I wanted my first time to be perfect. I wanted candles, love songs in the tape deck and the three magic words whispered over and over in my ear. Kevin came through for me on all these aspects. His performance was flawless and he forever established himself in my heart as the yardstick to which all men must measure up... and yardsticks the size of Kevin’s are hard to come by.

Also, with friends from all over the Queen’s fair lands to the West (including as far West as Ireland, whoa), I got some of the general British bits as well. My question really then is more for you as someone SELLING your story.

It’s kind of like asking yourself: what about the little Southern belle from Charlotte, North Carolina that is looking to live vicariously through Gemma, even though her biggest fantasy rests with the youth minister at her church who’s probably gay anyway, who she dreams about as her four kids scurry around making noise and untold mess at the annual Myrtle Beach ‘vacation’ with her fat arse of a cigar-smoking husband (‘…ye gods’, she thinks, ‘why did I get married and pregnant right away at age 18?’)?

So you see, if you’re kind of going ‘huh?’ to that analogy, maybe you can see how others might react to some of your own ‘oh, that reminds of me of…’ moments.

The effect of his voice on my body is like the sun on chocolate. It’s disgusting. It’s delicious. I melt into the mattress.

FP: That’s funny really. You know one of my best buddies and biggest fans is actually from Myrtle Beach! But I understand completely what you mean!
Look, no pouting, it’s not a major deal, honest! And I think the only reason it even occurred to me is through my background in preparing technically oriented promotional materials for use in a global environment.

Yes, everything we had to do was in English, but we even had an exercise where we’d shut the doors (tightly!!) and read bits out loud in faux Indian or Japanese or Chinese or other accents. Even the slightest misplaced adjective can lead to real issues down the road. And you learn real quickly, too, when and where to use such phrases as ‘Fried Rice’ (transposing then into ‘flied lice’) and the such.

FP: Um, you wanna start wrapping this up?
Here goes, my absolute, bottom-let’s-put-three-lines-under-it summary: ‘Cesca: thank you for sharing this with me! An incredibly solid effort and a fun read to boot!

You are obviously not only a very talented and gifted writer, but a very caring, fun-loving and passionate person. And it shows in what you’ve brought to us all! Your book just makes me glad that I’ve met you and makes me want to meet even more of your friends besides just Roseline (see bio for details).

I’m also in an interesting way feeling really proud of what you’ve accomplished … and yes, more than a little envious that you had the ‘balls’ to go for it in the first place!! I will leave you with my continuing honesty and say that I can’t wait for your next jaunt into the literary realms and wish you all the luck in the world!!!

FP: Thanks Zigs. You’re the best.
Aw shucks, I bet you say that to all the ego-centric blog writers you meet via Facebook…

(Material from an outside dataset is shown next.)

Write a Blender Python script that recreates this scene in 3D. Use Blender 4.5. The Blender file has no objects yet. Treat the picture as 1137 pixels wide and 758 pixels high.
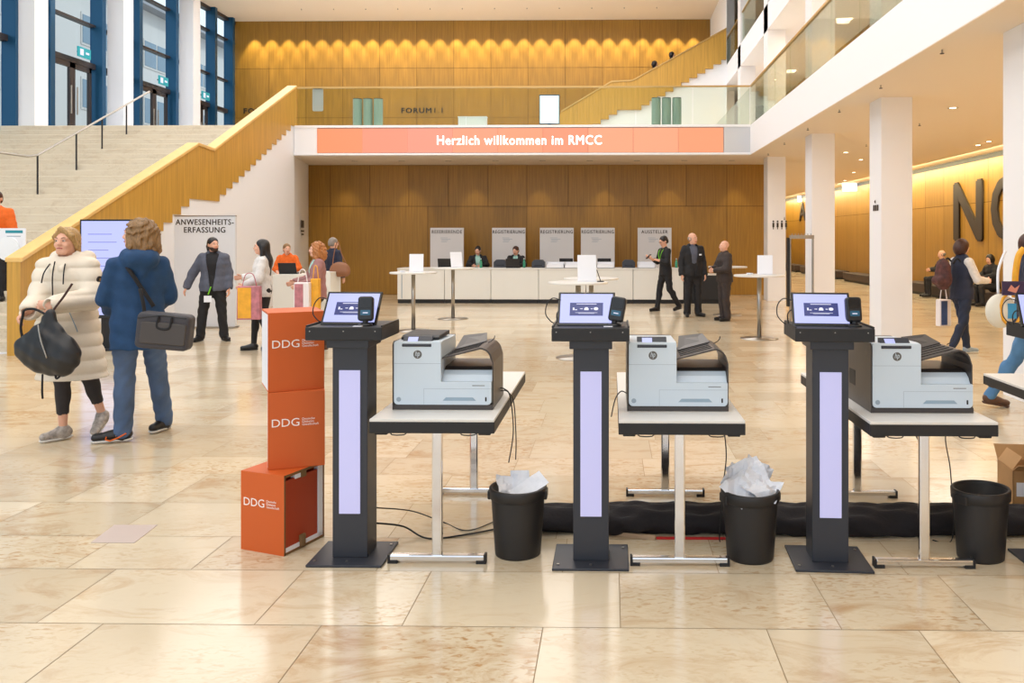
import bpy, bmesh, math, random
import numpy as np
from mathutils import Vector, Matrix, noise
random.seed(7)
C = bpy.context.scene.collection
R = math.radians

# ------------------------------------------------------------------ camera, world, exposure
TH = R(1.0); CT, ST = math.cos(TH), math.sin(TH)
cam = bpy.data.objects.new('camera', bpy.data.cameras.new('camera'))
C.objects.link(cam)
cam.location = (0, 0, 1.6); cam.rotation_euler = (R(90), 0, TH)
cam.data.sensor_width = 36; cam.data.lens = 36 * 900 / 1137
cam.data.shift_x = -(663 - 568.5) / 1137; cam.data.shift_y = -(379 - 265) / 1137
cam.data.clip_end = 300
bpy.context.scene.camera = cam
sc = bpy.context.scene
sc.view_settings.view_transform = 'Standard'; sc.view_settings.look = 'None'
sc.view_settings.gamma = 1; sc.view_settings.use_curve_mapping = False
sc.view_settings.exposure = 0.38
sc.cycles.use_denoising = True
sc.cycles.max_bounces = 8; sc.cycles.transparent_max_bounces = 16
W = bpy.data.worlds.new('world'); sc.world = W; W.use_nodes = True
wb = W.node_tree.nodes['Background']
wb.inputs[0].default_value = (0.84, 0.92, 1.0, 1); wb.inputs[1].default_value = 1.15

def area(name, loc, sx, sy, power, col=(1, .93, .84), rot=(0, 0, 0)):
    l = bpy.data.lights.new(name, 'AREA'); l.shape = 'RECTANGLE'; l.size = sx; l.size_y = sy
    l.energy = power; l.color = col
    o = bpy.data.objects.new(name, l); C.objects.link(o); o.location = loc; o.rotation_euler = rot
    return o
def spot(name, loc, power, angle, blend=.6, col=(1, .8, .55), rot=(0, 0, 0), r=.04):
    l = bpy.data.lights.new(name, 'SPOT'); l.energy = power; l.spot_size = R(angle); l.spot_blend = blend
    l.color = col; l.shadow_soft_size = r
    o = bpy.data.objects.new(name, l); C.objects.link(o); o.location = loc; o.rotation_euler = rot
    return o
for ax in (-10, -2):
    for ay in (-2, 7, 16, 25):
        area('ceiling_fill', (ax, ay, 10.35), 7, 8, 290, (.97, .985, 1))  # broad fill lights added out of view to brighten the hall
sun = bpy.data.lights.new('sun', 'SUN'); sun.energy = 1.0; sun.angle = R(8); sun.color = (1, .97, .92)
so = bpy.data.objects.new('sun', sun); C.objects.link(so); so.rotation_euler = (R(-8), R(46), 0)
for i in range(27):      # wall washers of the upper timber wall
    spot('wall_washer', (-14.6 + .69 * i, 32.55, 10.4), 230, 56, .5, (1, .86, .52), (R(7), 0, 0))
for i in range(7):       # lamps under the balcony
    spot('balcony_lamp', (-7.6 + 1.85 * i, 22.75, 3.68), 34, 66, .7, (1, .84, .56), (R(2), 0, 0))
for y in (3, 7.5, 12, 16.5, 21, 26, 31, 37, 43):   # lamps under the gallery
    area('gallery_lamp', (7.0, y, 3.70), 1.5, 1.5, 40, (1, .90, .78))
area('wall_fill_strip', (8.75, 18, 3.68), .15, 54, 900, (1, .86, .50), (0, R(-28), 0))  # added fill strip, no real fitting; washes the right timber wall evenly
for y in (8, 14, 20, 26):
    area('upper_gallery_lamp', (5.6, y, 6.95), .5, .5, 60, (1, .80, .55))

# ------------------------------------------------------------------ helpers
def srgb(r, g, b):
    f = lambda c: (c / 255 / 12.92) if c / 255 <= .04045 else ((c / 255 + .055) / 1.055) ** 2.4
    return (f(r), f(g), f(b), 1)
def XY(px, Y):
    r = (px - 663) / 900
    return Y * (r * CT - ST) / (CT + r * ST)
def P(px, py, D):
    xr = (px - 663) / 900 * D
    return Vector((xr * CT - D * ST, xr * ST + D * CT, 1.6 - (py - 265) / 900 * D))
def YX(px, X):
    r = (px - 663) / 900; return X * (CT + r * ST) / (r * CT - ST)
def G(px, py):
    p = P(px, py, 1440 / (py - 265)); p.z = 0; return p

MATS = {}
def mat(name, col, rough=.5, metal=0, spec=.5, emit=None, es=0, noise_amt=0, nscale=8, stretch=(1, 1, 1), bump=0, bscale=40, coat=0, attr=False):
    if name in MATS: return MATS[name]
    m = bpy.data.materials.new(name); m.use_nodes = True; MATS[name] = m
    nt = m.node_tree; b = nt.nodes['Principled BSDF']
    b.inputs['Base Color'].default_value = col; b.inputs['Roughness'].default_value = rough
    b.inputs['Metallic'].default_value = metal; b.inputs['Specular IOR Level'].default_value = spec
    b.inputs['Coat Weight'].default_value = coat
    if emit: b.inputs['Emission Color'].default_value = emit; b.inputs['Emission Strength'].default_value = es
    tc = nt.nodes.new('ShaderNodeTexCoord'); mp = nt.nodes.new('ShaderNodeMapping')
    nt.links.new(tc.outputs['Object'], mp.inputs[0]); mp.inputs['Scale'].default_value = stretch
    out = None
    if noise_amt or attr:
        mx = nt.nodes.new('ShaderNodeMix'); mx.data_type = 'RGBA'; mx.blend_type = 'MULTIPLY'
        mx.inputs[0].default_value = 1; mx.inputs[6].default_value = col
        n = nt.nodes.new('ShaderNodeTexNoise'); n.inputs['Scale'].default_value = nscale; n.inputs['Detail'].default_value = 5
        nt.links.new(mp.outputs[0], n.inputs[0])
        mr = nt.nodes.new('ShaderNodeMapRange'); mr.inputs[1].default_value = .3; mr.inputs[2].default_value = .7
        mr.inputs[3].default_value = 1 - noise_amt; mr.inputs[4].default_value = 1
        nt.links.new(n.outputs[0], mr.inputs[0])
        last = mr.outputs[0]
        if attr:
            at = nt.nodes.new('ShaderNodeAttribute'); at.attribute_name = 'tone'
            mm = nt.nodes.new('ShaderNodeMath'); mm.operation = 'MULTIPLY'
            nt.links.new(last, mm.inputs[0]); nt.links.new(at.outputs['Fac'], mm.inputs[1]); last = mm.outputs[0]
        cc = nt.nodes.new('ShaderNodeCombineColor')
        for k in range(3): nt.links.new(last, cc.inputs[k])
        nt.links.new(cc.outputs[0], mx.inputs[7]); nt.links.new(mx.outputs[2], b.inputs['Base Color'])
    if bump:
        n2 = nt.nodes.new('ShaderNodeTexNoise'); n2.inputs['Scale'].default_value = bscale
        nt.links.new(mp.outputs[0], n2.inputs[0])
        bp = nt.nodes.new('ShaderNodeBump'); bp.inputs['Strength'].default_value = bump; bp.inputs['Distance'].default_value = .01
        nt.links.new(n2.outputs[0], bp.inputs['Height']); nt.links.new(bp.outputs[0], b.inputs['Normal'])
    return m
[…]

ziggynixonziggynixonziggynixonziggynixon
All kidding aside sports fans, Francesca Prescott is a lovely person both outside and particularly inside. It has been a real pleasure getting to know her. If you must know, we met electronically after I featured an Ibizian pal of hers, Roseline de Thelin, in my usual design oriented rantings.

Born in London, Francesca has lived in the beautiful lake and Alpine surroundings of Switzerland near Geneva since an early age. She is surrounded by her equally lovely family, several horses and at least one mud-seeking dog (we’ve lost count), which is akin to a heat-seeking missile only the dog(s) cause more damage. Her book ‘Mucho Caliente!’ is a great voyage (said naturally with a French accent) into the world of a young woman’s escape into a new future. We can not wait until Francesca is ready to go ‘live’ with her next offering and wish her all the best in her future endeavours!

Now, please, fair is fair!! Can I have my iguana back?